● Exercise objective
What lines of the data include the string "from"? Copy them all.

....................

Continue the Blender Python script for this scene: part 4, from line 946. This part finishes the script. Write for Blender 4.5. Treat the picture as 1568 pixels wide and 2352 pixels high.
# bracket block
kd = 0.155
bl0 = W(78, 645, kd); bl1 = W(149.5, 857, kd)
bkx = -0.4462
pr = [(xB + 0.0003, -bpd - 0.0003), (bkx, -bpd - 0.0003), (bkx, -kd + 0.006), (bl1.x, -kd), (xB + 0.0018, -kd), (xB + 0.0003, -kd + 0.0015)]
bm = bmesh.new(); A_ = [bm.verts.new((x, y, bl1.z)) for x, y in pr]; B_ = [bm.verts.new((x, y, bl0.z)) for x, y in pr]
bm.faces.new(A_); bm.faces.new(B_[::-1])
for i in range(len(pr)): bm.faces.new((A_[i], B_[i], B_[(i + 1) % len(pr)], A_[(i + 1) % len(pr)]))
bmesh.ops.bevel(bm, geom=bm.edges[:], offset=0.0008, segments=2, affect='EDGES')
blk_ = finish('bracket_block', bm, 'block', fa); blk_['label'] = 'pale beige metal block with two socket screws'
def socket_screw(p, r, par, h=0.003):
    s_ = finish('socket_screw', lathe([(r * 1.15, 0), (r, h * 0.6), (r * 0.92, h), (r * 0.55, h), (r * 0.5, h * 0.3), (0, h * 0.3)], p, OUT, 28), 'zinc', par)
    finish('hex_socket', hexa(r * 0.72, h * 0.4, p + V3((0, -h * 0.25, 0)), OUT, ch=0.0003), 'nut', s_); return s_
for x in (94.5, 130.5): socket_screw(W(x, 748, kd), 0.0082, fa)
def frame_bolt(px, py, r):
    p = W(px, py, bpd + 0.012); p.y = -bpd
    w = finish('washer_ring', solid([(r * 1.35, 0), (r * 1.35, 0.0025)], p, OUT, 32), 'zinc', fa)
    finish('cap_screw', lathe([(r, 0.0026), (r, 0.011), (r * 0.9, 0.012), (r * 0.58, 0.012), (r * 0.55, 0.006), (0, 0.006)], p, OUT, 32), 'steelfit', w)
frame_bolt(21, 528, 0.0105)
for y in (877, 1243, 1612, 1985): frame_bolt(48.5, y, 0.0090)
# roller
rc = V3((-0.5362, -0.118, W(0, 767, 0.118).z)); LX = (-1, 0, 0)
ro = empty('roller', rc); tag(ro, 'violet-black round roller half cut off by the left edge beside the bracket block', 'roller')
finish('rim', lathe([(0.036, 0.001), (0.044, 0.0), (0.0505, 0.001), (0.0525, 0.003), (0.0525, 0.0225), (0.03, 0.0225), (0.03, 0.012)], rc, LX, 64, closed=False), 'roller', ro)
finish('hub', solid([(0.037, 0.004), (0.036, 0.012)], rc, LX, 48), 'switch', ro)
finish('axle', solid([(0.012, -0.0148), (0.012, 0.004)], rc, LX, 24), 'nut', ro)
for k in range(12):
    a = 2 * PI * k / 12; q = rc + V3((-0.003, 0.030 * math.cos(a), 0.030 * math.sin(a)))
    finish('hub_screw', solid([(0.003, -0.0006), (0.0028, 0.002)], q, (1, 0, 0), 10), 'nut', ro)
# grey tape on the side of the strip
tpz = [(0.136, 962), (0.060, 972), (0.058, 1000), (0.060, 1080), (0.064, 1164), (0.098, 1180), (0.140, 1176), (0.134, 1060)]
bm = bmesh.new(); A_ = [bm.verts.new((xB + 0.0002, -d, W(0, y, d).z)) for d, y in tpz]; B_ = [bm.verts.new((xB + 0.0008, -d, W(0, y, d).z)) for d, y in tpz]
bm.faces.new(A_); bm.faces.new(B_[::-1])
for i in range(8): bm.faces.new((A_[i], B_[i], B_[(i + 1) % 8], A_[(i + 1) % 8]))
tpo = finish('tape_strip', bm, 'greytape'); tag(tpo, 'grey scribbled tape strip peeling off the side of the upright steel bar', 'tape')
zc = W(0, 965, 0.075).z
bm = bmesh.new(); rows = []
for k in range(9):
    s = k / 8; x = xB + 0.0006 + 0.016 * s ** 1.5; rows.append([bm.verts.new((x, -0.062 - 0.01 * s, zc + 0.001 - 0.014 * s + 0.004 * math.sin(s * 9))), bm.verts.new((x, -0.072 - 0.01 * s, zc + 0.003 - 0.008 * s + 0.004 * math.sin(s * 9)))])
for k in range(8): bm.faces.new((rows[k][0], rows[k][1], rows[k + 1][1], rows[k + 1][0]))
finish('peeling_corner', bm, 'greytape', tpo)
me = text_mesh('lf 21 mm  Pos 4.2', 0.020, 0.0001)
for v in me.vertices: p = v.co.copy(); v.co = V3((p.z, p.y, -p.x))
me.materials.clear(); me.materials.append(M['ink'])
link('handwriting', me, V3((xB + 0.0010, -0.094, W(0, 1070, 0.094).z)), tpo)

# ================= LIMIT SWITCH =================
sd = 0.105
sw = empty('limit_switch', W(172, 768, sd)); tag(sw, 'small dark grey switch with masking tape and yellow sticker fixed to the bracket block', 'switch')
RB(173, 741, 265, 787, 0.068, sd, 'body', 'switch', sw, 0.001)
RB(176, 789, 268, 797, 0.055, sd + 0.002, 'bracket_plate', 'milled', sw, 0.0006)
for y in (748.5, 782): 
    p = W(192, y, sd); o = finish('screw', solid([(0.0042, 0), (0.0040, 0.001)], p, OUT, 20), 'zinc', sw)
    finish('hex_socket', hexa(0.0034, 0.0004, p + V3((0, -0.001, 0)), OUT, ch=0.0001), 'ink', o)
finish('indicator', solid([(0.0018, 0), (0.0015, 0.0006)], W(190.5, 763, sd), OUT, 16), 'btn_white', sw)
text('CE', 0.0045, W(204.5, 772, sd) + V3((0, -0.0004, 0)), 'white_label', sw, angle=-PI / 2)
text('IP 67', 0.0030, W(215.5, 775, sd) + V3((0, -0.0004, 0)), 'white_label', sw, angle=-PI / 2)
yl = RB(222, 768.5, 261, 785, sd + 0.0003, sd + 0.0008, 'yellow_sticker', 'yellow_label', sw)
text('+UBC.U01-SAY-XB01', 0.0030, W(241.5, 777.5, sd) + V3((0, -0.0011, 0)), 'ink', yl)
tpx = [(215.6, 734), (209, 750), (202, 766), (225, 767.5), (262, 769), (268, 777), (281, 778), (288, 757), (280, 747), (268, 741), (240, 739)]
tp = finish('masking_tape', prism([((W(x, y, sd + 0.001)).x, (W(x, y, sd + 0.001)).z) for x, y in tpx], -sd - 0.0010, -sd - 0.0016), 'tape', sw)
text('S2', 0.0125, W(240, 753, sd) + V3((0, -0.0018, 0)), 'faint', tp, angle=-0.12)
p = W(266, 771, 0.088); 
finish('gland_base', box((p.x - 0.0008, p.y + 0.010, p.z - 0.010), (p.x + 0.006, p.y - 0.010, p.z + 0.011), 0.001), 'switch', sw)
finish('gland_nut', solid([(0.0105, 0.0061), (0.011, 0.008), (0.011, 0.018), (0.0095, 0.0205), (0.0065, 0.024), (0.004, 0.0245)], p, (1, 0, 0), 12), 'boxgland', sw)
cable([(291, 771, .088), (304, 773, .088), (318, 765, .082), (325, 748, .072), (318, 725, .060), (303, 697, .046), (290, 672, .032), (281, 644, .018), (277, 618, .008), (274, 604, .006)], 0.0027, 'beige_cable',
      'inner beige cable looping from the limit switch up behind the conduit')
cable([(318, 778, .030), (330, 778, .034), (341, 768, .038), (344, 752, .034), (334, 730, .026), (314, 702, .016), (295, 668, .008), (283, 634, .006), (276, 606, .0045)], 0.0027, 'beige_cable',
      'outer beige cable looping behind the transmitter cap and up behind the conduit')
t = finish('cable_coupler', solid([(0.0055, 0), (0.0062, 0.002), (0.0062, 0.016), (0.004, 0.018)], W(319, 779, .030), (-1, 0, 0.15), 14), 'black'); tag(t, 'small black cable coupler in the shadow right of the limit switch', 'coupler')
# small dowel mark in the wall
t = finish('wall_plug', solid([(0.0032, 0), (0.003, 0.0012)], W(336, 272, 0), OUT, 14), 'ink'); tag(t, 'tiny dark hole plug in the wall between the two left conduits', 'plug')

....................

● Result
Continue the Blender Python script for this scene: part 4, from line 946. This part finishes the script. Write for Blender 4.5. Treat the picture as 1568 pixels wide and 2352 pixels high.
      'inner beige cable looping from the limit switch up behind the conduit')